## Exercise prompt
Can you reproduce the data beneath, keeping every line exact?

## Given information
* BEGIN *

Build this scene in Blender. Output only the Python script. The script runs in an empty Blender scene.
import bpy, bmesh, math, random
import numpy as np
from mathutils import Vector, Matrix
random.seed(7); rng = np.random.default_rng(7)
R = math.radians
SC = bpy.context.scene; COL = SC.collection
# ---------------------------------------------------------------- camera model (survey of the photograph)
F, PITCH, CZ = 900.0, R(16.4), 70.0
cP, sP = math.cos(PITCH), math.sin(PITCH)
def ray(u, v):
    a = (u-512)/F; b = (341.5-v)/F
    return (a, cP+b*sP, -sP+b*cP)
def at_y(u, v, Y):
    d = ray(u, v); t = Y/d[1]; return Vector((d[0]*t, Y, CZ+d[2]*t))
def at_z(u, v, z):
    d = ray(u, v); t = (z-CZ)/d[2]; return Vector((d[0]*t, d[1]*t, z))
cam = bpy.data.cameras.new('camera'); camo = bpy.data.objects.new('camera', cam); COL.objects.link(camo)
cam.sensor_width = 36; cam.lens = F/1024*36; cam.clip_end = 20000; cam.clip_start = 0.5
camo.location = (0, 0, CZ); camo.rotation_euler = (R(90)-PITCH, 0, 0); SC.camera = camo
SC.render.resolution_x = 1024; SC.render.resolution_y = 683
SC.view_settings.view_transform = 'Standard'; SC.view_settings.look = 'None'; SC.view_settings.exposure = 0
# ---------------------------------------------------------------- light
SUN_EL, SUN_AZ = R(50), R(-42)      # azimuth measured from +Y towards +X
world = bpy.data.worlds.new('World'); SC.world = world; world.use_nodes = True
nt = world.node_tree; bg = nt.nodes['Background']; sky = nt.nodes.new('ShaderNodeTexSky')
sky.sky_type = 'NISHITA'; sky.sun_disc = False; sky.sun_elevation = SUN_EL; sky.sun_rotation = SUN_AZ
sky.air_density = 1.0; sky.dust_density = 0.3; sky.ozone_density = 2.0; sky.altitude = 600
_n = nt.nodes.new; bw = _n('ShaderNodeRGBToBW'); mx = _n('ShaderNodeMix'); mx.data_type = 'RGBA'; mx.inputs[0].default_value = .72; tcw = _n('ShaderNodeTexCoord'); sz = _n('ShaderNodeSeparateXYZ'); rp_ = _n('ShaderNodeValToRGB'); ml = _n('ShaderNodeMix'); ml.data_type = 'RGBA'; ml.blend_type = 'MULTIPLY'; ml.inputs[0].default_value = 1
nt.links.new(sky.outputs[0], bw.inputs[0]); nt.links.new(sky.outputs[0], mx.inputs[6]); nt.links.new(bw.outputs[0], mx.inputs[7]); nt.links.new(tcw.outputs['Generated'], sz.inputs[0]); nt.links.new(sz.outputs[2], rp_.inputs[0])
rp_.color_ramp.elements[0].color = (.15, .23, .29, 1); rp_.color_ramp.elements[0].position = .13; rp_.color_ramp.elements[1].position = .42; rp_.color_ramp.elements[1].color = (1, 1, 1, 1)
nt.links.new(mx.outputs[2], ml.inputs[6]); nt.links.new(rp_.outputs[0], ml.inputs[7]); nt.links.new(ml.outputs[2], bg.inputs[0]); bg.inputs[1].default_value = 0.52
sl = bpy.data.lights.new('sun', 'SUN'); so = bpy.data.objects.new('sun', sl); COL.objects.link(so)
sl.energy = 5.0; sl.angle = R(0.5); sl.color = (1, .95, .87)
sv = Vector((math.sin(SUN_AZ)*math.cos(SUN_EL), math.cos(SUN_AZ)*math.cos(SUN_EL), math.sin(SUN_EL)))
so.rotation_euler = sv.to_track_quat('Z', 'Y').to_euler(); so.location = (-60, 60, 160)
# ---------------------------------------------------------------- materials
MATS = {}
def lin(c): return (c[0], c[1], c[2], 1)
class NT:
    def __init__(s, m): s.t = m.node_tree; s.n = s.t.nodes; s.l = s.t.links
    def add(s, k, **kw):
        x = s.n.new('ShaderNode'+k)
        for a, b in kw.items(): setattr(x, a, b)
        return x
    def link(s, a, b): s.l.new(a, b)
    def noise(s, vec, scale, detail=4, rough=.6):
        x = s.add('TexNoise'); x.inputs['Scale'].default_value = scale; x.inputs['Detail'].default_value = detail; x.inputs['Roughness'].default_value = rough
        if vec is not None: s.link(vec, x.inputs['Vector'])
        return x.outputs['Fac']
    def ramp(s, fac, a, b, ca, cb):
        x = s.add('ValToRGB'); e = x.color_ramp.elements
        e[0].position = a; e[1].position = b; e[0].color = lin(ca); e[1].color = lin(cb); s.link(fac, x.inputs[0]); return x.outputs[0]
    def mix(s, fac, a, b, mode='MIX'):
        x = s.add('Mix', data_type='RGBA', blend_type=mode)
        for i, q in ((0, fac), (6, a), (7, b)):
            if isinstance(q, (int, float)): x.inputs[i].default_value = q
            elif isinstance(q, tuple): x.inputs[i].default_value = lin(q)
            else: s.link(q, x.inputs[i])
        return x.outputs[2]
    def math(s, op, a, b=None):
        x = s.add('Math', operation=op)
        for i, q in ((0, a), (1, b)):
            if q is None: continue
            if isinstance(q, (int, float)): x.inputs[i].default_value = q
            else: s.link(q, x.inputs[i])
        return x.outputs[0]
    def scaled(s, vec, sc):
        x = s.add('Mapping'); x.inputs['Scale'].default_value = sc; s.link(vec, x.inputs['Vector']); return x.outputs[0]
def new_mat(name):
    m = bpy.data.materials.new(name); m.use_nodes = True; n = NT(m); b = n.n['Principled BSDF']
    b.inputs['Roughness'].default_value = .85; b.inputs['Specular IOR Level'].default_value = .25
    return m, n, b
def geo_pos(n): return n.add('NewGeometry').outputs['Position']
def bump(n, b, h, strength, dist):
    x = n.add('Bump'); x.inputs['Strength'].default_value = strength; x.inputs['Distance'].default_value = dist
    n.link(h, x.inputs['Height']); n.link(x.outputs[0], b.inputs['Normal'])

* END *

## Written answer
Build this scene in Blender. Output only the Python script. The script runs in an empty Blender scene.
import bpy, bmesh, math, random
import numpy as np
from mathutils import Vector, Matrix
random.seed(7); rng = np.random.default_rng(7)
R = math.radians
SC = bpy.context.scene; COL = SC.collection
# ---------------------------------------------------------------- camera model (survey of the photograph)
F, PITCH, CZ = 900.0, R(16.4), 70.0
cP, sP = math.cos(PITCH), math.sin(PITCH)
def ray(u, v):
    a = (u-512)/F; b = (341.5-v)/F
    return (a, cP+b*sP, -sP+b*cP)
def at_y(u, v, Y):
    d = ray(u, v); t = Y/d[1]; return Vector((d[0]*t, Y, CZ+d[2]*t))
def at_z(u, v, z):
    d = ray(u, v); t = (z-CZ)/d[2]; return Vector((d[0]*t, d[1]*t, z))
cam = bpy.data.cameras.new('camera'); camo = bpy.data.objects.new('camera', cam); COL.objects.link(camo)
cam.sensor_width = 36; cam.lens = F/1024*36; cam.clip_end = 20000; cam.clip_start = 0.5
camo.location = (0, 0, CZ); camo.rotation_euler = (R(90)-PITCH, 0, 0); SC.camera = camo
SC.render.resolution_x = 1024; SC.render.resolution_y = 683
SC.view_settings.view_transform = 'Standard'; SC.view_settings.look = 'None'; SC.view_settings.exposure = 0
# ---------------------------------------------------------------- light
SUN_EL, SUN_AZ = R(50), R(-42)      # azimuth measured from +Y towards +X
world = bpy.data.worlds.new('World'); SC.world = world; world.use_nodes = True
nt = world.node_tree; bg = nt.nodes['Background']; sky = nt.nodes.new('ShaderNodeTexSky')
sky.sky_type = 'NISHITA'; sky.sun_disc = False; sky.sun_elevation = SUN_EL; sky.sun_rotation = SUN_AZ
sky.air_density = 1.0; sky.dust_density = 0.3; sky.ozone_density = 2.0; sky.altitude = 600
_n = nt.nodes.new; bw = _n('ShaderNodeRGBToBW'); mx = _n('ShaderNodeMix'); mx.data_type = 'RGBA'; mx.inputs[0].default_value = .72; tcw = _n('ShaderNodeTexCoord'); sz = _n('ShaderNodeSeparateXYZ'); rp_ = _n('ShaderNodeValToRGB'); ml = _n('ShaderNodeMix'); ml.data_type = 'RGBA'; ml.blend_type = 'MULTIPLY'; ml.inputs[0].default_value = 1
nt.links.new(sky.outputs[0], bw.inputs[0]); nt.links.new(sky.outputs[0], mx.inputs[6]); nt.links.new(bw.outputs[0], mx.inputs[7]); nt.links.new(tcw.outputs['Generated'], sz.inputs[0]); nt.links.new(sz.outputs[2], rp_.inputs[0])
rp_.color_ramp.elements[0].color = (.15, .23, .29, 1); rp_.color_ramp.elements[0].position = .13; rp_.color_ramp.elements[1].position = .42; rp_.color_ramp.elements[1].color = (1, 1, 1, 1)
nt.links.new(mx.outputs[2], ml.inputs[6]); nt.links.new(rp_.outputs[0], ml.inputs[7]); nt.links.new(ml.outputs[2], bg.inputs[0]); bg.inputs[1].default_value = 0.52
sl = bpy.data.lights.new('sun', 'SUN'); so = bpy.data.objects.new('sun', sl); COL.objects.link(so)
sl.energy = 5.0; sl.angle = R(0.5); sl.color = (1, .95, .87)
sv = Vector((math.sin(SUN_AZ)*math.cos(SUN_EL), math.cos(SUN_AZ)*math.cos(SUN_EL), math.sin(SUN_EL)))
so.rotation_euler = sv.to_track_quat('Z', 'Y').to_euler(); so.location = (-60, 60, 160)
# ---------------------------------------------------------------- materials
MATS = {}
def lin(c): return (c[0], c[1], c[2], 1)
class NT:
    def __init__(s, m): s.t = m.node_tree; s.n = s.t.nodes; s.l = s.t.links
    def add(s, k, **kw):
        x = s.n.new('ShaderNode'+k)
        for a, b in kw.items(): setattr(x, a, b)
        return x
    def link(s, a, b): s.l.new(a, b)
    def noise(s, vec, scale, detail=4, rough=.6):
        x = s.add('TexNoise'); x.inputs['Scale'].default_value = scale; x.inputs['Detail'].default_value = detail; x.inputs['Roughness'].default_value = rough
        if vec is not None: s.link(vec, x.inputs['Vector'])
        return x.outputs['Fac']
    def ramp(s, fac, a, b, ca, cb):
        x = s.add('ValToRGB'); e = x.color_ramp.elements
        e[0].position = a; e[1].position = b; e[0].color = lin(ca); e[1].color = lin(cb); s.link(fac, x.inputs[0]); return x.outputs[0]
    def mix(s, fac, a, b, mode='MIX'):
        x = s.add('Mix', data_type='RGBA', blend_type=mode)
        for i, q in ((0, fac), (6, a), (7, b)):
            if isinstance(q, (int, float)): x.inputs[i].default_value = q
            elif isinstance(q, tuple): x.inputs[i].default_value = lin(q)
            else: s.link(q, x.inputs[i])
        return x.outputs[2]
    def math(s, op, a, b=None):
        x = s.add('Math', operation=op)
        for i, q in ((0, a), (1, b)):
            if q is None: continue
            if isinstance(q, (int, float)): x.inputs[i].default_value = q
            else: s.link(q, x.inputs[i])
        return x.outputs[0]
    def scaled(s, vec, sc):
        x = s.add('Mapping'); x.inputs['Scale'].default_value = sc; s.link(vec, x.inputs['Vector']); return x.outputs[0]
def new_mat(name):
    m = bpy.data.materials.new(name); m.use_nodes = True; n = NT(m); b = n.n['Principled BSDF']
    b.inputs['Roughness'].default_value = .85; b.inputs['Specular IOR Level'].default_value = .25
    return m, n, b
def geo_pos(n): return n.add('NewGeometry').outputs['Position']
def bump(n, b, h, strength, dist):
    x = n.add('Bump'); x.inputs['Strength'].default_value = strength; x.inputs['Distance'].default_value = dist
    n.link(h, x.inputs['Height']); n.link(x.outputs[0], b.inputs['Normal'])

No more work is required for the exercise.